_Requirements_
Begin at the line that contains "Write part 4", stop after the line that contains "place_bow(cD, 1657, 713, radians(120), (3.3", and reproduce only that span, unaltered.

— BEGIN Data section —

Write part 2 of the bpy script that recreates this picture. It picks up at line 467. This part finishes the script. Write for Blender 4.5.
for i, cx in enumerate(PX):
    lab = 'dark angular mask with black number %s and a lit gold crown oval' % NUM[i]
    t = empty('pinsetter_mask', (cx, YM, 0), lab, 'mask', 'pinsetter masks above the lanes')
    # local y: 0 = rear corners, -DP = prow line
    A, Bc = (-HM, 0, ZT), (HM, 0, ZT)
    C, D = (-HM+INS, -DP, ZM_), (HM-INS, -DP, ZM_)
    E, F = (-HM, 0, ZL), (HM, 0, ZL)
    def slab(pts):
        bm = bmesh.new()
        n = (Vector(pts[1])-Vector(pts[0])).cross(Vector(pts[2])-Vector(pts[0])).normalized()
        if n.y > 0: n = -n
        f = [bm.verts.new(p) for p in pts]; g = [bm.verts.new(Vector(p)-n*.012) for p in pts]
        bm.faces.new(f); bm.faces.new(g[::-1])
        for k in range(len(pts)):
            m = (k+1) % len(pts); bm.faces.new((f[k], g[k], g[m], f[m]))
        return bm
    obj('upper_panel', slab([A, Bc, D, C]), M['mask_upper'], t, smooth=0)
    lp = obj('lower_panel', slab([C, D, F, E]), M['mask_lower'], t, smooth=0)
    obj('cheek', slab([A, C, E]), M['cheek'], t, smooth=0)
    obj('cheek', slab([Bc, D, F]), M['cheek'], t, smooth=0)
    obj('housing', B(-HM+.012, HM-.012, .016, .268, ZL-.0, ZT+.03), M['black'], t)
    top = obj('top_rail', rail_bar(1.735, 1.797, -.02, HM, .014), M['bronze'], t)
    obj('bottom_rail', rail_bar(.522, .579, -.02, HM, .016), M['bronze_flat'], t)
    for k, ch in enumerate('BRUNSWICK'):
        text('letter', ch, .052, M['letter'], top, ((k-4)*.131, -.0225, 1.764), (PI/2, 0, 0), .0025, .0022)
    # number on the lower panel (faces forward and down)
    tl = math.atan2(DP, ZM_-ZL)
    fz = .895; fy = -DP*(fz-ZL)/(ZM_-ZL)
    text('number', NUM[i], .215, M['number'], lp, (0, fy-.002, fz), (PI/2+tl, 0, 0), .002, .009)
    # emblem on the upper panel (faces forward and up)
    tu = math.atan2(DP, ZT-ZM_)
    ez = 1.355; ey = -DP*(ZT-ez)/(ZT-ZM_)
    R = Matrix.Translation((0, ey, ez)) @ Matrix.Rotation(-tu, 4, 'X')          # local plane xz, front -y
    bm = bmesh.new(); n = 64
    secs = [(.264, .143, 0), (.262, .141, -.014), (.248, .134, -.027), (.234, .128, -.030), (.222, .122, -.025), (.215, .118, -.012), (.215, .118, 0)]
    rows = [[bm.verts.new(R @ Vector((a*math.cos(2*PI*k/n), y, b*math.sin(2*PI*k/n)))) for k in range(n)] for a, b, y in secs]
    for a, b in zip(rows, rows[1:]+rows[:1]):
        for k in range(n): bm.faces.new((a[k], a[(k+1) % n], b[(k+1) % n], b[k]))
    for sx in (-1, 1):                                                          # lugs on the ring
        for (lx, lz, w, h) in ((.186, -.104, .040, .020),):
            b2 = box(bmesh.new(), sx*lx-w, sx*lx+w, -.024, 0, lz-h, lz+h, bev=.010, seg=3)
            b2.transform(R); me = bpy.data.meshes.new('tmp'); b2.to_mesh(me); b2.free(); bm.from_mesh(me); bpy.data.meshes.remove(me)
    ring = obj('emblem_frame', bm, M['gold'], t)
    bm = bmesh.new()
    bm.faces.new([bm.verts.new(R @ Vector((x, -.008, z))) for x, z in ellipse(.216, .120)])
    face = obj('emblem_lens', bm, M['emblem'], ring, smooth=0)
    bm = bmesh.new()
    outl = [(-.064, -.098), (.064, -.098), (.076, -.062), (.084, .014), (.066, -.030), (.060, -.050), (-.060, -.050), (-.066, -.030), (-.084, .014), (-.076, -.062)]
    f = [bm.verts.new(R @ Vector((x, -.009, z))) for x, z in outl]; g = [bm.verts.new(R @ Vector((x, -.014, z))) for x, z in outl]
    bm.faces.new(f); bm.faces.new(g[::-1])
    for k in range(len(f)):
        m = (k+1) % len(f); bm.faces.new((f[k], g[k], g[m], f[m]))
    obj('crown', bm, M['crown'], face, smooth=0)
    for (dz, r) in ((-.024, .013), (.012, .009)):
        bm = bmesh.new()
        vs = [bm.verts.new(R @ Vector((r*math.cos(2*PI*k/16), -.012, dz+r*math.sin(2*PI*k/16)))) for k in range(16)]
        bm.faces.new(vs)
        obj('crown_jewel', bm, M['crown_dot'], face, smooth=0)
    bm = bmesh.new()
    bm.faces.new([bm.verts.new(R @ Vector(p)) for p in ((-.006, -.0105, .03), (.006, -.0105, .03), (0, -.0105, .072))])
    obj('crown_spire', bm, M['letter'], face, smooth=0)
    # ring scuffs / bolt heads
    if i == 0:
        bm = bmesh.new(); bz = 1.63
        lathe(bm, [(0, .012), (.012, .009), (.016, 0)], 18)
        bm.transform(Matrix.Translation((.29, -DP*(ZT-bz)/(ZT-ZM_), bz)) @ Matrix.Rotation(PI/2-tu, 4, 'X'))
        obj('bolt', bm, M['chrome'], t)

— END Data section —
— BEGIN Data section —

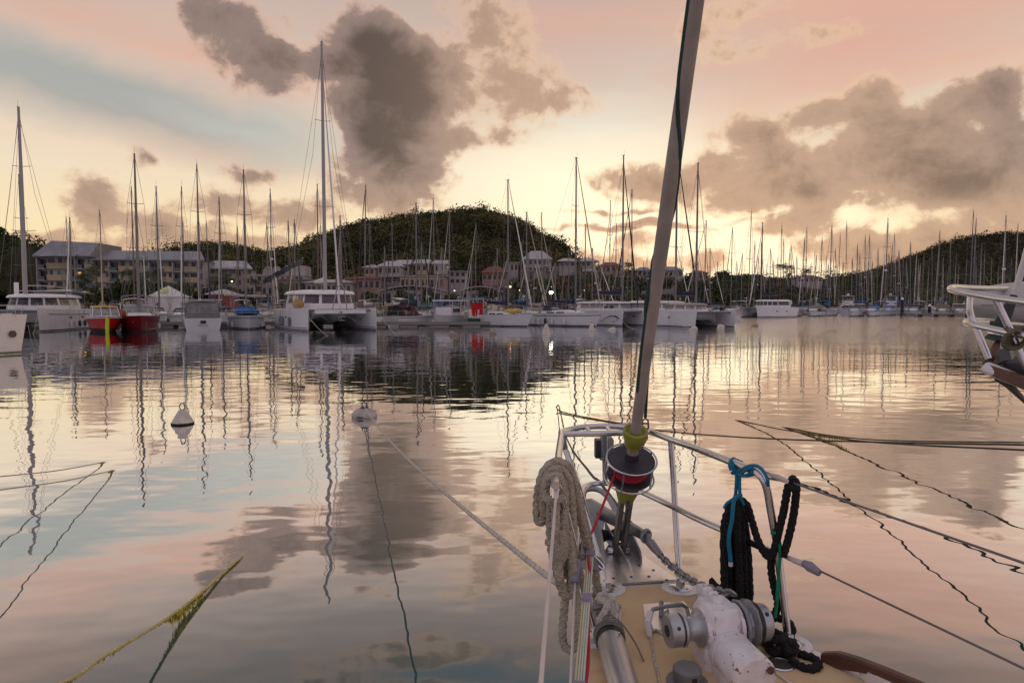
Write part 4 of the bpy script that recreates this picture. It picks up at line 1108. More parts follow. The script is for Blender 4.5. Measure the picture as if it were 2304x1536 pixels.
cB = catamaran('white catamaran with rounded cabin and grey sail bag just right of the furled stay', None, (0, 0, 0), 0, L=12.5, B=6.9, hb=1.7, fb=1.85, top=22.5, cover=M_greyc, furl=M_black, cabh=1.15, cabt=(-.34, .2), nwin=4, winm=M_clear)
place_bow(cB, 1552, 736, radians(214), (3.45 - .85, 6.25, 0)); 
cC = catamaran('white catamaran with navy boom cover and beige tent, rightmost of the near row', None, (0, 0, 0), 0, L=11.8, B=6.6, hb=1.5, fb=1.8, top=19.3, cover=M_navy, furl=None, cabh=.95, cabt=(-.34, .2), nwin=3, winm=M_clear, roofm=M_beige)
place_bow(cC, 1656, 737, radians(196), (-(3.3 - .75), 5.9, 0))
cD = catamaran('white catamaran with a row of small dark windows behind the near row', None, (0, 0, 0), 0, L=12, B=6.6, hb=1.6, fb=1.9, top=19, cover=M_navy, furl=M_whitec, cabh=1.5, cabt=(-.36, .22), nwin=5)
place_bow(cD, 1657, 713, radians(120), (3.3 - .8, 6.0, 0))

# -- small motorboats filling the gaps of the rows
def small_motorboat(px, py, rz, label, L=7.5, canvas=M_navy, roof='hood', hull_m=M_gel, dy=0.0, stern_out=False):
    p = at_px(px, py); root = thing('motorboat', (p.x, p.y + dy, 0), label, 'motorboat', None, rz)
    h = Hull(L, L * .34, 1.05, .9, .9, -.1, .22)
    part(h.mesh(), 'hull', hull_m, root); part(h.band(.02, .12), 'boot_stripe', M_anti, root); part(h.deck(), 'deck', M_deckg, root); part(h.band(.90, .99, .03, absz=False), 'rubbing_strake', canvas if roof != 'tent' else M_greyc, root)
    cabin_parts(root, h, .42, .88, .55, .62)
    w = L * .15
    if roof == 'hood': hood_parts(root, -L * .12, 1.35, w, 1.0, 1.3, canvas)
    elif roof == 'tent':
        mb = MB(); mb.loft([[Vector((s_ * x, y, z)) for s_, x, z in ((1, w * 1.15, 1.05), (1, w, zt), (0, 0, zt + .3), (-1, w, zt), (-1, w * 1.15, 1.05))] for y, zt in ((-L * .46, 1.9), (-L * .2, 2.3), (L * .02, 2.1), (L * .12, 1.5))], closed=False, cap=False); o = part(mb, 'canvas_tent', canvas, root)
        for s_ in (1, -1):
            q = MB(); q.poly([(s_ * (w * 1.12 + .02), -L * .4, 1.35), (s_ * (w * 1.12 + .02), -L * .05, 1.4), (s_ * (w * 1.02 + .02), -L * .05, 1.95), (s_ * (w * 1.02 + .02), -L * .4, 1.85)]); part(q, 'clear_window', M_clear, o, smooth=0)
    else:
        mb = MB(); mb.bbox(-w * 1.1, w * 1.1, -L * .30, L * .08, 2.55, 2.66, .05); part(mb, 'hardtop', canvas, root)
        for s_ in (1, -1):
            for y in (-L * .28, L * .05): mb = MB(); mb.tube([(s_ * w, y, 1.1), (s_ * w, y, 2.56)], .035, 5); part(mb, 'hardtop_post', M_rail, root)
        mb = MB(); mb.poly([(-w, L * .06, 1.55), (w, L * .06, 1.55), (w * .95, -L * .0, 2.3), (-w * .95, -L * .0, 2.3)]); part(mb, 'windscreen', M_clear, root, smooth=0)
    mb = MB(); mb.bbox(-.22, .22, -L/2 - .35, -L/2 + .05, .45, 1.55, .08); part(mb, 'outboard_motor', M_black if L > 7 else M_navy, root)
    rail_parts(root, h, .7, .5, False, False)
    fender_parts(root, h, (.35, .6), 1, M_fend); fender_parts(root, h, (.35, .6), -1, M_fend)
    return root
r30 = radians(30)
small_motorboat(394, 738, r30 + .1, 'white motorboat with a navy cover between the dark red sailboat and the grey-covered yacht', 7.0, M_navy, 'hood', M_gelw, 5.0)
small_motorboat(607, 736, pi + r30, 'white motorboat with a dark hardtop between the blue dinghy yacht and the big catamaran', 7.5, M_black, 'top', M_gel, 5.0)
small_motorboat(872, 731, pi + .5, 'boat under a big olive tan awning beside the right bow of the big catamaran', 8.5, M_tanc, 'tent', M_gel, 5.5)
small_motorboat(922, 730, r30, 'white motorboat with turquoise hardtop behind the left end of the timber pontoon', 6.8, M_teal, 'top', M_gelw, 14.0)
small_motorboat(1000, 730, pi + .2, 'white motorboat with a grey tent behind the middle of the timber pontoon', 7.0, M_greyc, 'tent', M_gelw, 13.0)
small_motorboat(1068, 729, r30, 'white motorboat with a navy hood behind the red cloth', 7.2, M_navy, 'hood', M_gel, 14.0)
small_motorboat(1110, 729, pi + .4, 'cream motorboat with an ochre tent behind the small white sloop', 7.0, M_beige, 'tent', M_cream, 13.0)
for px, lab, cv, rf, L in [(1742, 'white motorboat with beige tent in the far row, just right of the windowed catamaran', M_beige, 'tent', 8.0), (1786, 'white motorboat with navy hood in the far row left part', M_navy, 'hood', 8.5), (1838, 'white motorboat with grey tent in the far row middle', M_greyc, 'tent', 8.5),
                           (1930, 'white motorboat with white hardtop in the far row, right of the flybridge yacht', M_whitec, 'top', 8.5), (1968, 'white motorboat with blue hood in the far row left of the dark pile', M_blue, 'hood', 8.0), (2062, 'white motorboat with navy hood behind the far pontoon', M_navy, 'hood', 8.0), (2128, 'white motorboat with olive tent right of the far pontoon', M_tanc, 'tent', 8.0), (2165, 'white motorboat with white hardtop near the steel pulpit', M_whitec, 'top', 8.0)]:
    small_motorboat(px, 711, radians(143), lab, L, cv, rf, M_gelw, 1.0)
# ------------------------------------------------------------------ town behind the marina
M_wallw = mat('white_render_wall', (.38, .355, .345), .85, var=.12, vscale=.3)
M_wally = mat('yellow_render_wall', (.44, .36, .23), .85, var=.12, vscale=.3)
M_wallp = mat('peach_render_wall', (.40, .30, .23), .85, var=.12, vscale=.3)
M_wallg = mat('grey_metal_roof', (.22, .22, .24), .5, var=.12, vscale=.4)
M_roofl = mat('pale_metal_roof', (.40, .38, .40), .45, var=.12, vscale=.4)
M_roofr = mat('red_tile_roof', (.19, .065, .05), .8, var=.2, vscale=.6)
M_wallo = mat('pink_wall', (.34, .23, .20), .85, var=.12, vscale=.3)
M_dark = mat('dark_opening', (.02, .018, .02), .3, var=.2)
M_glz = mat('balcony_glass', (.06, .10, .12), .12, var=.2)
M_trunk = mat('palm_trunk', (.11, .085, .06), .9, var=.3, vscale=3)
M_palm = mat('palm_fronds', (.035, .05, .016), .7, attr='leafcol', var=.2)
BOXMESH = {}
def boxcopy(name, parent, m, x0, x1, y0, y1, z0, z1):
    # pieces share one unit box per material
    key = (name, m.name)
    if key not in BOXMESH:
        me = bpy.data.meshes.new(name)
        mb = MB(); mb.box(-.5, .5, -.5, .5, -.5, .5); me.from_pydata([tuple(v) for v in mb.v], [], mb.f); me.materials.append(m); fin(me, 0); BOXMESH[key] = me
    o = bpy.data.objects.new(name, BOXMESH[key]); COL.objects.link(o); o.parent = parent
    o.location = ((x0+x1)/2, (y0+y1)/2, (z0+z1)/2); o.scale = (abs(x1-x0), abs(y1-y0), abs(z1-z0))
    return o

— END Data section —

_Task answer_
Write part 4 of the bpy script that recreates this picture. It picks up at line 1108. More parts follow. The script is for Blender 4.5. Measure the picture as if it were 2304x1536 pixels.
cB = catamaran('white catamaran with rounded cabin and grey sail bag just right of the furled stay', None, (0, 0, 0), 0, L=12.5, B=6.9, hb=1.7, fb=1.85, top=22.5, cover=M_greyc, furl=M_black, cabh=1.15, cabt=(-.34, .2), nwin=4, winm=M_clear)
place_bow(cB, 1552, 736, radians(214), (3.45 - .85, 6.25, 0)); 
cC = catamaran('white catamaran with navy boom cover and beige tent, rightmost of the near row', None, (0, 0, 0), 0, L=11.8, B=6.6, hb=1.5, fb=1.8, top=19.3, cover=M_navy, furl=None, cabh=.95, cabt=(-.34, .2), nwin=3, winm=M_clear, roofm=M_beige)
place_bow(cC, 1656, 737, radians(196), (-(3.3 - .75), 5.9, 0))
cD = catamaran('white catamaran with a row of small dark windows behind the near row', None, (0, 0, 0), 0, L=12, B=6.6, hb=1.6, fb=1.9, top=19, cover=M_navy, furl=M_whitec, cabh=1.5, cabt=(-.36, .22), nwin=5)
place_bow(cD, 1657, 713, radians(120), (3.3 - .8, 6.0, 0))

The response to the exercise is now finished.